→ Task statement
Review the lines that follow and copy each one that contains the word "Python".

*** Rows

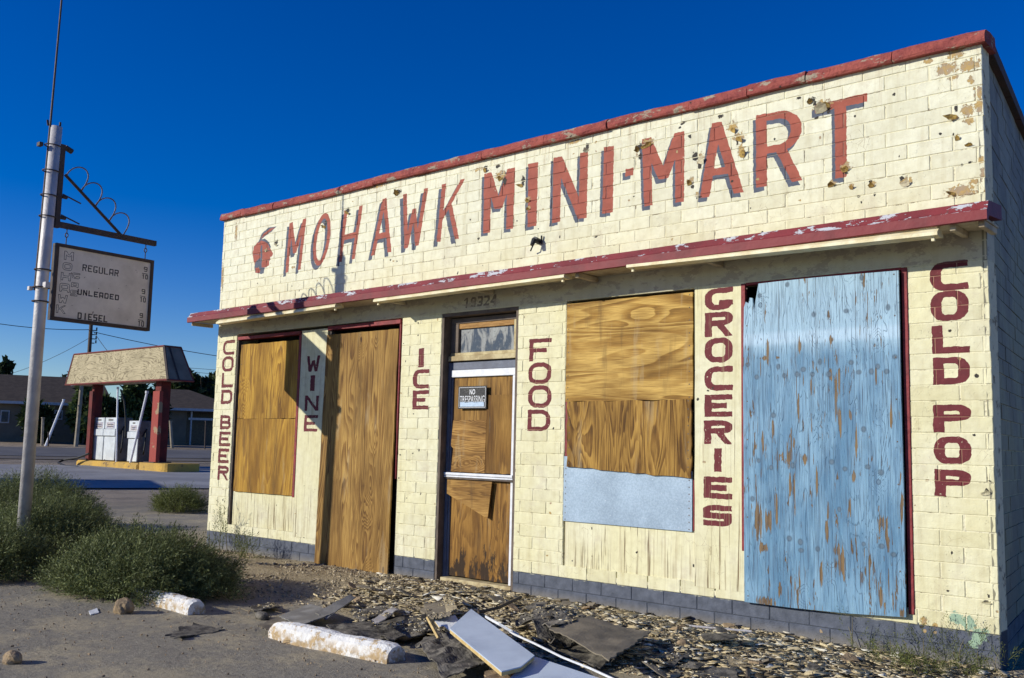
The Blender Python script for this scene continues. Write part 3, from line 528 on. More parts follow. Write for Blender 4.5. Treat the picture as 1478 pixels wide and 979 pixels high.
def ground_mat():
    n = NT('lot_ground', .95, .12); P = n.pos(); x = n.xyz(P)
    fine = n.noise(P, 140, 4, .75); mid = n.noise(P, 12, 5, .7); big = n.noise(P, .9, 4, .6)
    asph = n.mix(n.ss(fine, .35, .7), (.19, .17, .132), (.46, .42, .33)); asph = n.mix(n.ma('MULTIPLY', n.ss(mid, .42, .68), .55), asph, (.22, .195, .155))
    asph = n.mix(n.ma('MULTIPLY', n.ss(n.noise(P, 1.6, 6, .7), .47, .60), .8), asph, n.mix(n.ss(fine, .3, .7), (.34, .29, .19), (.50, .43, .30)))
    crk = n.nd('TexVoronoi'); crk.feature = 'DISTANCE_TO_EDGE'; n.put(crk.inputs['Vector'], n.mp(P, (1, 1, 0))); crk.inputs['Scale'].default_value = .55
    asph = n.mix(n.ma('MULTIPLY', n.ss(n.ma('ADD', crk.outputs['Distance'], n.ma('MULTIPLY', mid, .03)), .006, .003), .35), asph, (.045, .04, .035))
    spk = n.ss(n.vor(P, 60), .18, .10); asph = n.mix(n.ma('MULTIPLY', n.ma('MULTIPLY', spk, .5), n.ss(n.noise(P, 7, 2), .5, .62)), asph, (.42, .40, .36))
    dirt = n.mix(n.ss(n.noise(P, 45, 5, .75), .35, .65), (.27, .215, .13), (.54, .455, .30)); dirt = n.mix(n.ss(mid, .6, .72), dirt, (.13, .10, .07))
    wob = n.ma('MULTIPLY', n.ma('SUBTRACT', n.noise(P, 1.4, 5, .65), .5), 2.2)
    k = n.ma('MULTIPLY', n.ss(n.ma('ADD', x[1], wob), -1.95, -1.55), n.ss(x[0], -13., -9.))
    col = n.mix(k, asph, dirt)
    t = n.ma('ADD', n.ma('MULTIPLY', n.ma('SUBTRACT', x[0], CO[0]), TV[0]), n.ma('MULTIPLY', n.ma('SUBTRACT', x[1], CO[1]), TV[1]))
    farm = n.ss(t, 17., 24.); far = n.mix(n.ss(n.noise(n.mp(P, (1, 1, 0)), .35, 5, .65), .42, .6), (.17, .145, .115), (.30, .25, .19)); col = n.mix(farm, col, far)
    beyond = n.ss(t, 62., 63.); col = n.mix(beyond, col, n.mix(n.ss(n.noise(P, .5, 5, .7), .4, .6), (.33, .26, .18), (.24, .19, .13)))
    h = n.ma('ADD', n.ma('MULTIPLY', fine, .35), n.ma('MULTIPLY', mid, .9)); h = n.ma('ADD', h, n.ma('MULTIPLY', k, n.ma('MULTIPLY', n.noise(P, 30, 5, .7), 1.6)))
    return n.end(col, n.bump(h, .022, .9))
M['ground'] = ground_mat()
M['road'] = simple('road_asphalt', (.10, .098, .097), (.135, .13, .125), ns=.4, sc=(1, 1, 0))
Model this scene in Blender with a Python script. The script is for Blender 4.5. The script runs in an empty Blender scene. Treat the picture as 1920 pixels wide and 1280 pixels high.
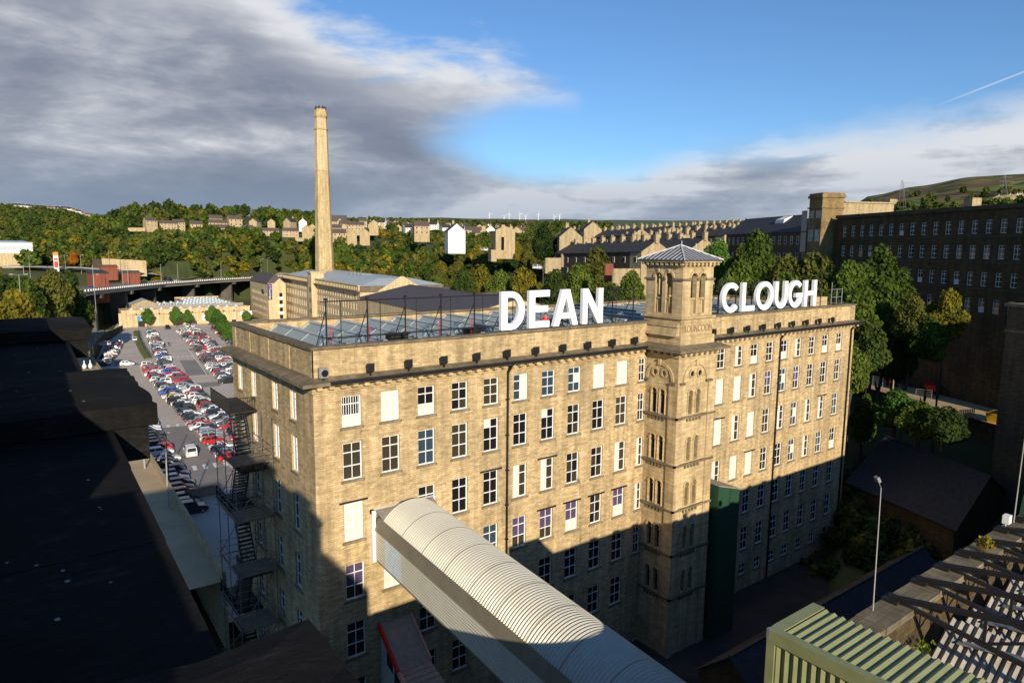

******

→ Task solution
The Blender Python script for this scene continues. Write part 3, from line 528 on. More parts follow. Write for Blender 4.5. Treat the picture as 1478 pixels wide and 979 pixels high.
Model this scene in Blender with a Python script. The script is for Blender 4.5. The script runs in an empty Blender scene. Treat the picture as 1920 pixels wide and 1280 pixels high.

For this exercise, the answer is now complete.